What to produce »
Locate all lines in the data below that hold "runs" and show them.

Information shown »
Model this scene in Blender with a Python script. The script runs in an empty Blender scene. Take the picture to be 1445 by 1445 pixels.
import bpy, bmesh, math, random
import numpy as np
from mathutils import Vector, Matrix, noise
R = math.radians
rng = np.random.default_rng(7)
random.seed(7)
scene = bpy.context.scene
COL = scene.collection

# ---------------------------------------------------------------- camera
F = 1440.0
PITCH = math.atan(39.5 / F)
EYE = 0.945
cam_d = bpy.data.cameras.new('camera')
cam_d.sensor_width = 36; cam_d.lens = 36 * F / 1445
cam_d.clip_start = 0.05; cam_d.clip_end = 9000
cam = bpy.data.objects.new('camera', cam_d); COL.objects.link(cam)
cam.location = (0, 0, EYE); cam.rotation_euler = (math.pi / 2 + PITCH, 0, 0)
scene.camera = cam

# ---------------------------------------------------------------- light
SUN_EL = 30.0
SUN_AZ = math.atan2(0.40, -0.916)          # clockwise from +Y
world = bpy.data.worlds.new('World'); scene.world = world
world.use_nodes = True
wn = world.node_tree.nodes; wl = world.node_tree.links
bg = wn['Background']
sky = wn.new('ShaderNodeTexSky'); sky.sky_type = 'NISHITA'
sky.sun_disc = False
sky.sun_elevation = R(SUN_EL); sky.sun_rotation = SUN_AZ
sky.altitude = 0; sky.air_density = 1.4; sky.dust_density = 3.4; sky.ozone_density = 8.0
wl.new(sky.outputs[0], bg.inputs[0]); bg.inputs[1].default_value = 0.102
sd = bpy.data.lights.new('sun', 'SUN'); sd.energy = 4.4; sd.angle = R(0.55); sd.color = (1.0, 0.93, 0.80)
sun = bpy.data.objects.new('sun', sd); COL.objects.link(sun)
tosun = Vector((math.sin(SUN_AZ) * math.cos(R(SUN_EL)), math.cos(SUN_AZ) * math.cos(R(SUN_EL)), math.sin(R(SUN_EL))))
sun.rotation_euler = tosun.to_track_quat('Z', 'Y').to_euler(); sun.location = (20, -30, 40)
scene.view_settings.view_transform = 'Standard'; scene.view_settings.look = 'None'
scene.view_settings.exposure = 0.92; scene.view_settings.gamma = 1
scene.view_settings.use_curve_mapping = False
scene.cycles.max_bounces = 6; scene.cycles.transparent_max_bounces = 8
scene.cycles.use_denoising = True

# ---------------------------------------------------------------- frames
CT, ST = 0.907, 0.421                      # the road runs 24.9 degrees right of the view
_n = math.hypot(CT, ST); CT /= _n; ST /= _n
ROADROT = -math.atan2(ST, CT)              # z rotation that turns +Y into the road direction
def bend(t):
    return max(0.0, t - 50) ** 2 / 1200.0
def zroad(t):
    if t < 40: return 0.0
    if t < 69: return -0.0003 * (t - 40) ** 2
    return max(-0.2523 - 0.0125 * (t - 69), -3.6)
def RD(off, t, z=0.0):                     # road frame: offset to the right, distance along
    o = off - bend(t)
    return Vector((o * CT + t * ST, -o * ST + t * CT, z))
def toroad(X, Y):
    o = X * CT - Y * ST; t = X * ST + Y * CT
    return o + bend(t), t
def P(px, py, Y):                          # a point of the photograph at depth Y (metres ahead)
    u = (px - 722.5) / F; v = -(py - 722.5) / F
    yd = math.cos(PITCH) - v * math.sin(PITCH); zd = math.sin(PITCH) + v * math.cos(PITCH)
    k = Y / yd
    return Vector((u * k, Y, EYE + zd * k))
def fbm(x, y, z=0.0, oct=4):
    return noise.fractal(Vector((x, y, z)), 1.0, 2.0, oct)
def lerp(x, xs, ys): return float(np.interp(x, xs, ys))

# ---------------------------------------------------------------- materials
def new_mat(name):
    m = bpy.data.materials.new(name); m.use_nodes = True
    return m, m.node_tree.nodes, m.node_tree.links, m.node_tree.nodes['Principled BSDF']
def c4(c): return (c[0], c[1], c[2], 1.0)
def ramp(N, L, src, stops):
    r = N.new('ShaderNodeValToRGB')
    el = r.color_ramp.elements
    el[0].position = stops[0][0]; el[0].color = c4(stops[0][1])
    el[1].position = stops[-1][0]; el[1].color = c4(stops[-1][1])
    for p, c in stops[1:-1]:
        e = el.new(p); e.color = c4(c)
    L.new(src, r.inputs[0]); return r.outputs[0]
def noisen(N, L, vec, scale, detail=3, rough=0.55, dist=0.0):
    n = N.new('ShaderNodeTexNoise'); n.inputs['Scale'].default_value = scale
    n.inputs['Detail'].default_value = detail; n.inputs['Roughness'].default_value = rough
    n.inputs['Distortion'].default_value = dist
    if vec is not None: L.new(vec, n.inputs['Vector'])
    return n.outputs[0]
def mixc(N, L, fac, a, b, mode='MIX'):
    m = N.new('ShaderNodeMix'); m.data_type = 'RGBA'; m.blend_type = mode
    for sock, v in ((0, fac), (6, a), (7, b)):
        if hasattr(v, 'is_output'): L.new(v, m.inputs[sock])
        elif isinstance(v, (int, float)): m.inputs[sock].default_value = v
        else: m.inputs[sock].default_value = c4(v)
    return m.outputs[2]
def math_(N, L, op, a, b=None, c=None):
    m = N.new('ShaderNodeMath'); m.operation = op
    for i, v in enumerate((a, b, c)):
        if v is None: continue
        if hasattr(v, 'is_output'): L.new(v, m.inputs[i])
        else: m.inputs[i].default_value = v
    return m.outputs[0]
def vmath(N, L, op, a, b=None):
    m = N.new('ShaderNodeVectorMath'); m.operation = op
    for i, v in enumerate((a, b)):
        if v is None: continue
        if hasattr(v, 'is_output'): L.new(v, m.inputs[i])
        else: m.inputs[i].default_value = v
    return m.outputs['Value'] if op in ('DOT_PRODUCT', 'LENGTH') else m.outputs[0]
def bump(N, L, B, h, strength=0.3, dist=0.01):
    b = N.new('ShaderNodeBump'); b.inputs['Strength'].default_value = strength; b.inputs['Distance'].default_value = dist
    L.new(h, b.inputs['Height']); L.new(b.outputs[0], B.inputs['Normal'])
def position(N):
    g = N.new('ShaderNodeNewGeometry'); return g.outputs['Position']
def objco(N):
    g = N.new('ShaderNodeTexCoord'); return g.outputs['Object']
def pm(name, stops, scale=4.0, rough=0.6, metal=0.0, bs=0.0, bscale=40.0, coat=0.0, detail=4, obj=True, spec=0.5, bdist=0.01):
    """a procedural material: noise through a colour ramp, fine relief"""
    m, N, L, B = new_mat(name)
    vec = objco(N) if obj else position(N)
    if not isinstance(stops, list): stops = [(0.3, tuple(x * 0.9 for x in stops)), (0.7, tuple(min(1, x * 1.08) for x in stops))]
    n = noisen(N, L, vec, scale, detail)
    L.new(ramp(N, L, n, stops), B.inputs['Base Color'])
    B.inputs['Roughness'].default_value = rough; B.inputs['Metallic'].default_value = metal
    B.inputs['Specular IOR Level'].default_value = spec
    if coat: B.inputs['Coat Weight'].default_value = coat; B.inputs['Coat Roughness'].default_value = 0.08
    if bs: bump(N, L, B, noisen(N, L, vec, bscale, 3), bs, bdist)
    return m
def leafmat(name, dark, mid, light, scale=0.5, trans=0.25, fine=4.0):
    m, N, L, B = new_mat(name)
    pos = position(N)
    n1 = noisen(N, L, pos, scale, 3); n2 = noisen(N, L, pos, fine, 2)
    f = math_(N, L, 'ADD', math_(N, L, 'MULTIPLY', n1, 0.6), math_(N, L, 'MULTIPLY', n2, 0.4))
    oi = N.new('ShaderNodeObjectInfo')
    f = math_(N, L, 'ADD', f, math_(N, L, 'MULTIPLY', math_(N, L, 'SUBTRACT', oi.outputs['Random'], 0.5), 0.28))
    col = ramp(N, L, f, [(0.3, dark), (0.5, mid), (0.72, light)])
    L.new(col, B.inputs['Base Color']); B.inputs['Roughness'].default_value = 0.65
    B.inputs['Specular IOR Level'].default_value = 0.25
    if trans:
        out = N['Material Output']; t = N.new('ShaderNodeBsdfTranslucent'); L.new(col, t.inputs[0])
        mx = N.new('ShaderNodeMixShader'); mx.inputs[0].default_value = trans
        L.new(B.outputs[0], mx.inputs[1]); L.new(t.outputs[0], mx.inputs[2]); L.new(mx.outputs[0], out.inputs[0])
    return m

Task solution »
Model this scene in Blender with a Python script. The script runs in an empty Blender scene. Take the picture to be 1445 by 1445 pixels.
CT, ST = 0.907, 0.421                      # the road runs 24.9 degrees right of the view